Friday, October 11, 2013

Diane Cowen's churchy cookbook


   Diane Cowen, Alec Harvey and Terry Scott Bertling are talking about book publications.
   Diane's Sunday Dinners combines food and religion. It's a cookbook for religious people, and it is not her newspaper's product. She did it on her own.
   Her market, Houston, includes a huge faith community with megachurches. She thought up the book while driving home, a 40-minute commute. 
   Then she looked for the pastors who provided recipes and prayers in important churches in Dallas, San Antonio, Houston. She sought a variety of denominations. And then she branched out of her state. She looked for pastors with a sizable constituency.
   "You could pick people that nobody ever heard of, but I wanted people to have a reason to buy the book," she says, noting that a few of the pastors aren't well known.
   Not all these people were good cooks. George Foreman's wife's bean recipe was "disgusting," Diane says, because they don't use any salt.
   She found an agent by asking friends who theirs were. One day she got a call from an independent publicist for a faith book she was doing a piece on. She asked that publicist for advice and got a referral to an agent. Got an email back from the agent the same day.
   If you're looking for an agent look for acknowledgements in the books you read.
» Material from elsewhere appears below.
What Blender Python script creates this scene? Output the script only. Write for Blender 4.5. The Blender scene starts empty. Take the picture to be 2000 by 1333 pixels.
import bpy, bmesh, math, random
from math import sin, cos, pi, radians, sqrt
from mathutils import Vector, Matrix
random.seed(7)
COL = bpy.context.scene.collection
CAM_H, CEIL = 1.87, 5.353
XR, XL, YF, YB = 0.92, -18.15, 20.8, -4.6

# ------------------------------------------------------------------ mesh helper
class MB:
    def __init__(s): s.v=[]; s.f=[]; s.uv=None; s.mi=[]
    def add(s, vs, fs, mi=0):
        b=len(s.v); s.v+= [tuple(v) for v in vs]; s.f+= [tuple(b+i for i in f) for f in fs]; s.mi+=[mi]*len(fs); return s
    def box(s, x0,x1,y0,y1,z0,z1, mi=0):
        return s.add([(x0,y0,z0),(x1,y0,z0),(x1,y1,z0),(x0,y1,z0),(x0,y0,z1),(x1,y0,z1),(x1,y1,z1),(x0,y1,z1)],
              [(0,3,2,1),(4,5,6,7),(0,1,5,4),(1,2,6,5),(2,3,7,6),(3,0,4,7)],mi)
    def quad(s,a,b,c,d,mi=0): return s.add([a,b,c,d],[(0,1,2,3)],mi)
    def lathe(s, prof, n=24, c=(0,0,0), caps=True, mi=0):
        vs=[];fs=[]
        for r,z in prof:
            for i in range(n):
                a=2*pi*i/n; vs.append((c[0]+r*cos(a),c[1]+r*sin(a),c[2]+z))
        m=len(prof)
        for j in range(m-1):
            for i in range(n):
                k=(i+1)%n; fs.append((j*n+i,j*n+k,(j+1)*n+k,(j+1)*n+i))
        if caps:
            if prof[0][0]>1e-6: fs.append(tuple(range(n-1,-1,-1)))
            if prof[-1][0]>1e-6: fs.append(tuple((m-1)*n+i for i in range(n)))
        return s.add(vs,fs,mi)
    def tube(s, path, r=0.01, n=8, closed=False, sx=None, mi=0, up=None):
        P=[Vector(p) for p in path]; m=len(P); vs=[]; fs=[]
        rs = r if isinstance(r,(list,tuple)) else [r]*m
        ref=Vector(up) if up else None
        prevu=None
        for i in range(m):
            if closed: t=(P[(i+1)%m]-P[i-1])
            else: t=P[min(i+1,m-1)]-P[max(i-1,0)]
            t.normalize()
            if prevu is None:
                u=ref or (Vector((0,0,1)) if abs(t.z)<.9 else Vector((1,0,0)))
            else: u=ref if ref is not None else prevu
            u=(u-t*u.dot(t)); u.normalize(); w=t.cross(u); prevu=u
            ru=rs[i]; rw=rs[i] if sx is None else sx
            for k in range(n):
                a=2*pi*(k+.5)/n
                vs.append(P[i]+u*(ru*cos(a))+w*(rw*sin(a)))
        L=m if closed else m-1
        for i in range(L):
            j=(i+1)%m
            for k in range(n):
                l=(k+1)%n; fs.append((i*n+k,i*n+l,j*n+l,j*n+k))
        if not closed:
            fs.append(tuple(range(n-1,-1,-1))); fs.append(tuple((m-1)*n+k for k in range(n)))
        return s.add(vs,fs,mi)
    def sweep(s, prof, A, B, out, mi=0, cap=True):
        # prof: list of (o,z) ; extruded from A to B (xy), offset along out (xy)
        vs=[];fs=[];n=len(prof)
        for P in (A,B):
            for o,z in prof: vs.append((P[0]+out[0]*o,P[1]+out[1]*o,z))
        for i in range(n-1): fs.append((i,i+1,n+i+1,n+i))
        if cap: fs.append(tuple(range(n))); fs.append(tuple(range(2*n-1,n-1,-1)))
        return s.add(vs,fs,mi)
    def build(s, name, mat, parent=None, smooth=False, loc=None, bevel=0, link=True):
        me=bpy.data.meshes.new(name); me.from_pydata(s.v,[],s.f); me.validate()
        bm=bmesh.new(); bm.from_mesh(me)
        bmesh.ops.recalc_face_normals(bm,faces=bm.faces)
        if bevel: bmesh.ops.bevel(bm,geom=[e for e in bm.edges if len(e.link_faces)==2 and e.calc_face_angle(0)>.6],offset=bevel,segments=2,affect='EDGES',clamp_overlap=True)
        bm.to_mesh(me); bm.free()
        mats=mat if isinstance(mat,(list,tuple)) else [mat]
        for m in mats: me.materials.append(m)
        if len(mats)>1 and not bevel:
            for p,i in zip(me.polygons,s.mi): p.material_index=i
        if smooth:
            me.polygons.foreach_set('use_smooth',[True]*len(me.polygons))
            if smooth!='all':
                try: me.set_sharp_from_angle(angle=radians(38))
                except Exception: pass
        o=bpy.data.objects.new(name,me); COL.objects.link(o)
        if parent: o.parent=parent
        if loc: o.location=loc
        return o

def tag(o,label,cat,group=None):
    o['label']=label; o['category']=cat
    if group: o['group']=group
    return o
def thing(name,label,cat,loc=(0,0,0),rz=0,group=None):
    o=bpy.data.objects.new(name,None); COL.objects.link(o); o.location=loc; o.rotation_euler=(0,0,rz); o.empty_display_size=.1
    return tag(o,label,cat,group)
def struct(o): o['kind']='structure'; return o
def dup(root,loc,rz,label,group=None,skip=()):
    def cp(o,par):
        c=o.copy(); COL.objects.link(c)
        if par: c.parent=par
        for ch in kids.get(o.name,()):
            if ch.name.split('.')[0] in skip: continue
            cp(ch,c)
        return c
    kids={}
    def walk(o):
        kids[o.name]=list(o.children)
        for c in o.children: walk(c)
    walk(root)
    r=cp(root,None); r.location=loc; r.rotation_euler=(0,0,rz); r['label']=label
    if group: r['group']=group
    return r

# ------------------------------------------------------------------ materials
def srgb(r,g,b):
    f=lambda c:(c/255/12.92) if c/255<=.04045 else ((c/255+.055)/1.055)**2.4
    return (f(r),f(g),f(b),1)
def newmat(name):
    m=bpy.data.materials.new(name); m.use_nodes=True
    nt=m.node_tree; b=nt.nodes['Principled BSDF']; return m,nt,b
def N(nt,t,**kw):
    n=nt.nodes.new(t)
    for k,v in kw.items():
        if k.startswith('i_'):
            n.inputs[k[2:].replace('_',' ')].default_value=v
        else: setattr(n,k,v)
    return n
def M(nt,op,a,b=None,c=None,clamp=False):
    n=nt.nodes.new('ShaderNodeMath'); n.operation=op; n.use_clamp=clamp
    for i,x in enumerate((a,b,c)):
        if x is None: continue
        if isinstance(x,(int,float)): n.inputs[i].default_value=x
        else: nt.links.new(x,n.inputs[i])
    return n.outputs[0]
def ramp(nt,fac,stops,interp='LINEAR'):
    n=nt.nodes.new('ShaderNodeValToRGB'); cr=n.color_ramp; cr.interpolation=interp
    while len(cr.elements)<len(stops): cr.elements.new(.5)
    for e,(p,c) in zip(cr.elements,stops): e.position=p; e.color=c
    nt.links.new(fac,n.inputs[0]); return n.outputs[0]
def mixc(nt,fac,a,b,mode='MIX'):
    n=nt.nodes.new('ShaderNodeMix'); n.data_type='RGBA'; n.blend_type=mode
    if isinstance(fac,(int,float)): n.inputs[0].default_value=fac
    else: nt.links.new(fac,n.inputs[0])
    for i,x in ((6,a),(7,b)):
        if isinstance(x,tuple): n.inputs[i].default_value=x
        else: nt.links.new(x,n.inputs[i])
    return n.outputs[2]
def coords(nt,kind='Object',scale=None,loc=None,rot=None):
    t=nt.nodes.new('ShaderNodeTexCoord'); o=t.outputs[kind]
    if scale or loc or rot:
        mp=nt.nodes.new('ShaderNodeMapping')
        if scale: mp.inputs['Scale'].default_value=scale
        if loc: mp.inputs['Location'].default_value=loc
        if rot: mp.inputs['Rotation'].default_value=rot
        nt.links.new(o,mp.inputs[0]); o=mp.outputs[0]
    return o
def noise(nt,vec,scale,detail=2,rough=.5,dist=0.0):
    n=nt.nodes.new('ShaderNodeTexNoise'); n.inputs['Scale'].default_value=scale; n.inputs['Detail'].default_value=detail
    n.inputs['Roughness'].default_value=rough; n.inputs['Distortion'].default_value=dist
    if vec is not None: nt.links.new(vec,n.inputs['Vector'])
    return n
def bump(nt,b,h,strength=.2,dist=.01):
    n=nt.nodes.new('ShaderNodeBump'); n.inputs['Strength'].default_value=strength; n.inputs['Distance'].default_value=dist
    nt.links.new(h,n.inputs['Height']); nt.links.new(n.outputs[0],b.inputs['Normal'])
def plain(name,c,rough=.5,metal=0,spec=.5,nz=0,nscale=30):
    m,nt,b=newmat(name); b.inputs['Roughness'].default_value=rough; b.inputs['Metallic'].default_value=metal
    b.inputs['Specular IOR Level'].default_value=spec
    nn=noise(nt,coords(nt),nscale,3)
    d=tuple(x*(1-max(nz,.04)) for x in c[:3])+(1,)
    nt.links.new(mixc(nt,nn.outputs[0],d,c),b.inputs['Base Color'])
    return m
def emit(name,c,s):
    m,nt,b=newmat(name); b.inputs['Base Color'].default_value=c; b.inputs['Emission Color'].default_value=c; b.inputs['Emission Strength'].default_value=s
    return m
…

Authors thank their agents, by name.
   Getting a publisher took quite a while. Every Christian publisher said no. Either they weren't doing cookbooks or they weren't doing color, or they didn't publish books that include evangelicals or they only targeted evangelicals.
   But almost as soon as they started sending queries to mainstream publishers, she got a contract with Andrews McMeel.
   She just learned it's in a second printing, one month after publication.